I think editing in scenes is the easiest way out for an audience; as soon as you cut something, the feeling you have in one shot is removed as you go into the next. We wanted to create something where you didn’t allow the audience to step out of the scene.

pieces of a woman l to r shia lebeouf as sean and vanessa kirby as martha
Benjamin Loeb / Netflix

How did you go about capturing that on camera?

When Martha has contractions the camera is much more personal and with her and when she doesn’t it’s a little bit more objective and kind of more observing and curious. Kornél had always intended this to be a melodrama in the vein of [filmmakers] Rainer Werner Fassbinder, Max Ophüls or Robert Bresson, and make something that felt real. He asked me to do 360 degree sets so that we could point at anything. The idea was to create something that had the feeling of reality but was slightly removed.

We tested out a handheld camera but it felt almost too real and too much, so we used a gimbal [camera stabiliser]. Kornél had always talked about the film being from the perspective of a lost one or the spirit, and the idea you can remove the human element behind the camera and feel like there is something slightly less organic, but still not mechanical, there.

In terms of blocking, how did you move around that space so fluidly?

I remember Kornél wasn’t into the idea of rehearsals because he didn’t want to waste the energy. We had done one blocking walk through on an iPad, which really was just moving through the script and seeing which positions might work. We got one take which lasted 38 minutes on my phone and thought, ‘Sure, this is good, we can do this ten minutes faster tomorrow’, and that’s how we went into it, a little bit naïve but in the same way knowing that everybody wanted to do it.

Being in the room it was about building trust because there was never a conversation about, 'I’m going to step here and you go there', it was, ‘you do your thing I’ll do my thing’. I wanted to be invisible in that scene as much as possible and make sure the actors felt that when I was in a space I was there for a reason.

pieces of a woman l to r shia lebeouf as sean and vanessa kirby as martha
Benjamin Loeb / Netflix

How did you manage things like lighting when the audience is seeing so much of the room?

We had to start the first three days during daytime but the whole thing needed to be shot at night so we had to tent the whole apartment. It’s not that it feels stagey, but the general concept of the films feels like it could have been a stage play in some ways. We couldn’t have anything inside so it was really all wiring practicals to a dimmer boards that my gaffer had inside the room. I found maybe four different corners where I could hide units and even some those of those had to be painted out.

How did you balance the hope of what that moment should be with the dread of what is coming?

The main thing is obviously the characters in the film have no idea what is going to happen, so there is an inherent happiness and romance between them which is slightly naïve, but in a beautiful way.

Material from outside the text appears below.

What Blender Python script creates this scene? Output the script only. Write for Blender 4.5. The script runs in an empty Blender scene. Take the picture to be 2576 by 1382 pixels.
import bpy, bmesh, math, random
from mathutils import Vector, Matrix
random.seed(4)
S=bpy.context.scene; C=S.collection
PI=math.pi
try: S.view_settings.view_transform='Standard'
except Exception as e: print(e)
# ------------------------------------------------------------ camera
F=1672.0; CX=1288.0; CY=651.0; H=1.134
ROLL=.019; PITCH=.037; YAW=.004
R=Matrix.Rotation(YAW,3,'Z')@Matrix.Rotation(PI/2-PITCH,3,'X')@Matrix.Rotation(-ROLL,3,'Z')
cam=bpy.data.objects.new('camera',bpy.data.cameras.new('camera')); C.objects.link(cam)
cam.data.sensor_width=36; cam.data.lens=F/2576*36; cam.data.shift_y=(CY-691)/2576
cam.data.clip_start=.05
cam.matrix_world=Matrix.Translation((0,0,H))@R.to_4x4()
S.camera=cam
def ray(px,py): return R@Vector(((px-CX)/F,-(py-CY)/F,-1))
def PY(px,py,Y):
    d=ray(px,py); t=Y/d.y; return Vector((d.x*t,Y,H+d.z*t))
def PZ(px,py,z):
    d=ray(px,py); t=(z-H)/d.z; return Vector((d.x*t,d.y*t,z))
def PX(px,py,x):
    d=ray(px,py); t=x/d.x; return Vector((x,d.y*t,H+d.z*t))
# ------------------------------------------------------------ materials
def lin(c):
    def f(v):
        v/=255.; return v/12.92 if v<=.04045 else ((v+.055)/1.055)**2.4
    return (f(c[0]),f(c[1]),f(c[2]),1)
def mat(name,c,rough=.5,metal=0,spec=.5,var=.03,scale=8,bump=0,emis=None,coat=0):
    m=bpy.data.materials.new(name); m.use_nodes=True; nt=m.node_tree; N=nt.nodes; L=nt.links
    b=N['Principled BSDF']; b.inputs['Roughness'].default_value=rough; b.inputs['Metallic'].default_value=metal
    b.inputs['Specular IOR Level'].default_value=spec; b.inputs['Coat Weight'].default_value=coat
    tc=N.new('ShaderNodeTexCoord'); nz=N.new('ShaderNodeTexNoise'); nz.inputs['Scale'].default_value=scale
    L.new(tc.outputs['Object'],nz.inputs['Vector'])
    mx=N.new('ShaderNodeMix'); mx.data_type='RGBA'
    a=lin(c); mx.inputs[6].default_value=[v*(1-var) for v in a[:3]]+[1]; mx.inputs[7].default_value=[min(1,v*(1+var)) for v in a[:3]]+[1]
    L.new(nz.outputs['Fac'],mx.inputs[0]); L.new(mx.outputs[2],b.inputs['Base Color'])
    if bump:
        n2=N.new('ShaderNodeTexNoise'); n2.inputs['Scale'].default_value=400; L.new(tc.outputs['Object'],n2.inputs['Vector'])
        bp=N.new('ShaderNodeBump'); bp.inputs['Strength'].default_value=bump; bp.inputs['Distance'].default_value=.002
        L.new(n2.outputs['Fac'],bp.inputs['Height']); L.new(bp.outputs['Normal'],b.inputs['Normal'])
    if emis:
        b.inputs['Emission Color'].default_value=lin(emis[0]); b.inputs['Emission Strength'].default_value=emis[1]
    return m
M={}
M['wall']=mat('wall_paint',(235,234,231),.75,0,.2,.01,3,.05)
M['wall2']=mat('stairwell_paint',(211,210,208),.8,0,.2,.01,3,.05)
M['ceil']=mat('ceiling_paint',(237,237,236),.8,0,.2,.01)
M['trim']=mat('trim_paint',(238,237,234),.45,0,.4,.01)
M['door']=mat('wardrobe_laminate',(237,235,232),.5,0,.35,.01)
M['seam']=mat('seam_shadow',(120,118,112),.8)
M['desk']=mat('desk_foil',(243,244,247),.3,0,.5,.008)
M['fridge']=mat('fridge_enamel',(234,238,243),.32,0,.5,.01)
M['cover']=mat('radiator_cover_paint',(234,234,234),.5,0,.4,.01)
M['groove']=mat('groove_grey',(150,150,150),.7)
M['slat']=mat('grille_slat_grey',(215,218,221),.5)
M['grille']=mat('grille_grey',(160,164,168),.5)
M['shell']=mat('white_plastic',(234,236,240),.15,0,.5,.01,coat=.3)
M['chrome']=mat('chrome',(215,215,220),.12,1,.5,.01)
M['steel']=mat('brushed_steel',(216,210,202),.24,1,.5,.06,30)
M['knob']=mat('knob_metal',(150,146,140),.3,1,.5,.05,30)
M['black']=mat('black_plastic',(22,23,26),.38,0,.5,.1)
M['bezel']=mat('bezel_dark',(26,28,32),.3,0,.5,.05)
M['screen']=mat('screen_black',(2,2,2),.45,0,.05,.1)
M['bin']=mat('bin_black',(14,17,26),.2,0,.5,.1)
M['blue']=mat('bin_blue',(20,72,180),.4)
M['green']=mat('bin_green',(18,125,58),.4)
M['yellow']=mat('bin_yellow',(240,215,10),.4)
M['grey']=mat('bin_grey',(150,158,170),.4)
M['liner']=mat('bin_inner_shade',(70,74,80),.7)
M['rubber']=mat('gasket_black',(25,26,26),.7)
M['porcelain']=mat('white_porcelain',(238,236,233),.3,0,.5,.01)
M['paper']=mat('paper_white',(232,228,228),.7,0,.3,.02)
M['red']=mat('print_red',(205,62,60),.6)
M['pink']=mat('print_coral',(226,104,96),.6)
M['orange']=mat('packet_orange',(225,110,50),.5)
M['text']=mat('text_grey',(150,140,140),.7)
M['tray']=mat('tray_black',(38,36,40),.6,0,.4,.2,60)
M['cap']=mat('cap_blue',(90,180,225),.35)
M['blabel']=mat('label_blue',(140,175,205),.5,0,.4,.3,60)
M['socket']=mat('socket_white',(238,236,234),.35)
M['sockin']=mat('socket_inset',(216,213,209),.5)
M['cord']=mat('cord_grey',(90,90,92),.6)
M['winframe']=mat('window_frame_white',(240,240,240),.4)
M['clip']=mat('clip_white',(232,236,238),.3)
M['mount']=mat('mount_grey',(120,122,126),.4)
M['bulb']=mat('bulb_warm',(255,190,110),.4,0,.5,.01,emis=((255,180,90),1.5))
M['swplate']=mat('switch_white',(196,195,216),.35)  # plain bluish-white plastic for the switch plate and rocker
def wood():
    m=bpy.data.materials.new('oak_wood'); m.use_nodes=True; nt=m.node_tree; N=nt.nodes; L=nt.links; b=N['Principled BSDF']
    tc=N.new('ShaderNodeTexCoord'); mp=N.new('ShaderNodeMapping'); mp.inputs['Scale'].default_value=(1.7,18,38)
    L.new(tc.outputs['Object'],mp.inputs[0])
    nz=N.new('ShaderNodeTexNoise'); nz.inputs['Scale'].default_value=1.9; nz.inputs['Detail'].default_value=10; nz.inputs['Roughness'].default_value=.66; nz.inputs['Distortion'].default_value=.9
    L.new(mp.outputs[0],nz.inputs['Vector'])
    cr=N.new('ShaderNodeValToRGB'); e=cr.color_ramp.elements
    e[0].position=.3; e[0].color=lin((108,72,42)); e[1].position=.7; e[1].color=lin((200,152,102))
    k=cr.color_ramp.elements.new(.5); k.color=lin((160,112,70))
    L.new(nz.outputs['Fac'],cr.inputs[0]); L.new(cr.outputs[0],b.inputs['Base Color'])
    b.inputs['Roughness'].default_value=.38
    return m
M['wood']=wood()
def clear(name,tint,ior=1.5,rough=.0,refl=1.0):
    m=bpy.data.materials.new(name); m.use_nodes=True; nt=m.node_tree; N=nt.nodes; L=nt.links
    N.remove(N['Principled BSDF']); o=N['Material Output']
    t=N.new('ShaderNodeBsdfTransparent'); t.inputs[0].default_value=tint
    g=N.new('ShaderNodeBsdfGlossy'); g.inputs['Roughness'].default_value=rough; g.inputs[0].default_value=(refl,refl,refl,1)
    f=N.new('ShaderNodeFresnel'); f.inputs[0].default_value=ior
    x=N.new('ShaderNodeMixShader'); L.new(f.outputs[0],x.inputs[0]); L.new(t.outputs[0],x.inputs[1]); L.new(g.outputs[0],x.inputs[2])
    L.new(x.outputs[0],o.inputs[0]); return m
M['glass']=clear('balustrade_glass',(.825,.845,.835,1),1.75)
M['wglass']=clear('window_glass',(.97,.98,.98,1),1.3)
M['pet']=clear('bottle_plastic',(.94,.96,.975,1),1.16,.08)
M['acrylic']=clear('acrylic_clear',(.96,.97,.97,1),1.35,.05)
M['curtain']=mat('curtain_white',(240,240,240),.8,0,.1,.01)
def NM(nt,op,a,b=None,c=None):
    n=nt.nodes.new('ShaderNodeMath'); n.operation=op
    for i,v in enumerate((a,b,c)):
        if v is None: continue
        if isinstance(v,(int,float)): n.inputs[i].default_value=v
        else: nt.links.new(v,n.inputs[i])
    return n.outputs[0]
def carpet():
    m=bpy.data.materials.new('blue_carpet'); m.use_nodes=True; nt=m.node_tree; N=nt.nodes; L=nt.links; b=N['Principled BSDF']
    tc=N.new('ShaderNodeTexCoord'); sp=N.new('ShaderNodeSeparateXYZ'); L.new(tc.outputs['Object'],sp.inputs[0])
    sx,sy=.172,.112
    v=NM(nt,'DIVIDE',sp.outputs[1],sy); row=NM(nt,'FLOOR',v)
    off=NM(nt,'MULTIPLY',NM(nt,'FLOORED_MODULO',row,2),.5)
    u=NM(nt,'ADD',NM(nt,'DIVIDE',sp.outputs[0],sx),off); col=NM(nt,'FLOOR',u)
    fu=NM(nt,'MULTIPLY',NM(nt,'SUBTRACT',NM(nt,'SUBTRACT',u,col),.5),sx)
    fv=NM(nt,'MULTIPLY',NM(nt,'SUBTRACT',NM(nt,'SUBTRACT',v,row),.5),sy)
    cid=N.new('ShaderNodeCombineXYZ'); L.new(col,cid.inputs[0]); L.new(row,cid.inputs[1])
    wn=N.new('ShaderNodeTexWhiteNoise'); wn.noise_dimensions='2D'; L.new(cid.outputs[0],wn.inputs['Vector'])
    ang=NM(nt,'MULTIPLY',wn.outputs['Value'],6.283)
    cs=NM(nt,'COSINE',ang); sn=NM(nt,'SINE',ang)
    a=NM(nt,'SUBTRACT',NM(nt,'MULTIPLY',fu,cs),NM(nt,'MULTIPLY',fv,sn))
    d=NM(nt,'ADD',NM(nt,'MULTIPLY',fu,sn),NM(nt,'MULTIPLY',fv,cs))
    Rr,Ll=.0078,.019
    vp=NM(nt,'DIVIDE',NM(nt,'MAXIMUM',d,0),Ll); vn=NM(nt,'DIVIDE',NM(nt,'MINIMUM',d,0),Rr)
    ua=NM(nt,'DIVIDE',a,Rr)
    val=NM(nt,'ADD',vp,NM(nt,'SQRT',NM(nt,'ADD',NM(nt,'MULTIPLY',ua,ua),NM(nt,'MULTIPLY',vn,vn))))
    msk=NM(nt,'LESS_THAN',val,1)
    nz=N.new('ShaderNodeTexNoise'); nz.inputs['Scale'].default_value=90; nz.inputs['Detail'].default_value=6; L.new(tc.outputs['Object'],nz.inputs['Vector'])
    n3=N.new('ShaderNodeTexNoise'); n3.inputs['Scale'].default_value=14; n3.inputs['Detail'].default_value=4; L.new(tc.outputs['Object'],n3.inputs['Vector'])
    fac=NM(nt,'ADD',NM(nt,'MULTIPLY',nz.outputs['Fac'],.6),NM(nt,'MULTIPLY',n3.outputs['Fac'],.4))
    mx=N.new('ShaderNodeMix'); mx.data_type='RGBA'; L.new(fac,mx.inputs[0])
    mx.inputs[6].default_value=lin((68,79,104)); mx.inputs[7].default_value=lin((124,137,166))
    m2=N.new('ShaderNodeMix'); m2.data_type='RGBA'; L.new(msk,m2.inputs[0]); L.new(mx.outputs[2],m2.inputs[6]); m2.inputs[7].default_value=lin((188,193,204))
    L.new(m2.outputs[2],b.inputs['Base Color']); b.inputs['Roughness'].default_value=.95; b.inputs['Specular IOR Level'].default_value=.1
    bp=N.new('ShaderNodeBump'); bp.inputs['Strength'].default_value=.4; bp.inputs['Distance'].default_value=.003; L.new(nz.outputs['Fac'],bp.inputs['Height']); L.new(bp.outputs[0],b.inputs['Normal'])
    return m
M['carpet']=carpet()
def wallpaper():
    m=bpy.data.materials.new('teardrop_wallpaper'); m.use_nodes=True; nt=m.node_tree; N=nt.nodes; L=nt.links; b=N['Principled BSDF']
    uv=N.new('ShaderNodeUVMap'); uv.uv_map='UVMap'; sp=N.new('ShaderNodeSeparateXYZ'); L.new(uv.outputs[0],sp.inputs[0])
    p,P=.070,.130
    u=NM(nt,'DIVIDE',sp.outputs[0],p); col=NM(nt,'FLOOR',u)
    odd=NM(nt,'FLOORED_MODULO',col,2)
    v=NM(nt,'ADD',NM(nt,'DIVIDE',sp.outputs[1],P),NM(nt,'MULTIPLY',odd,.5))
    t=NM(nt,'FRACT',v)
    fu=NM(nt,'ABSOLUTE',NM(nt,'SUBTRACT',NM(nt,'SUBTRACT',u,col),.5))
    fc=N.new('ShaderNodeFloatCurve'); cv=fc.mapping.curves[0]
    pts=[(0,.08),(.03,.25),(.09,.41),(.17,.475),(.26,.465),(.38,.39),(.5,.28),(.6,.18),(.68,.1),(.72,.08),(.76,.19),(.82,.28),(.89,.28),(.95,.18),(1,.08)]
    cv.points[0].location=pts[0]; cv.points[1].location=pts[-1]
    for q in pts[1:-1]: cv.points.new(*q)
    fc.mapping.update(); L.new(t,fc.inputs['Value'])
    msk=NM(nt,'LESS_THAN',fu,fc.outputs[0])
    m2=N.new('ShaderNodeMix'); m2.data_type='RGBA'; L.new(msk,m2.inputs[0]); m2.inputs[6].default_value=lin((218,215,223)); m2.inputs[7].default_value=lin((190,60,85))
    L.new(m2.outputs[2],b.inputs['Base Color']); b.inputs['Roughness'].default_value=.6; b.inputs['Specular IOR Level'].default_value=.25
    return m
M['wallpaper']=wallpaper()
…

When you look at both of their faces there’s such a beautiful naivety to it and it sort of becomes impossible for me to not be in that same mode. I feel like the camera works in a different way: in the beginning of the scene it’s kind of lighter and moving in a much more nonchalant, mundane way. As the scene progresses, and as the contractions get stronger and closer together, I feel like the camera moves faster and it’s much more brutal and a bit more consequent in the choices it makes.

It's such an emotionally powerful scene, was it a bonding experience to create?

Production had talked about doing the birth first for the actors and to make sure we had the scene which the entirety of the movie relied on. If the scene had failed it would have been a terrible way to start but because it worked everybody left the first two days on a massive high. In many ways that sequence was the easiest because it was so clear what it needed to be.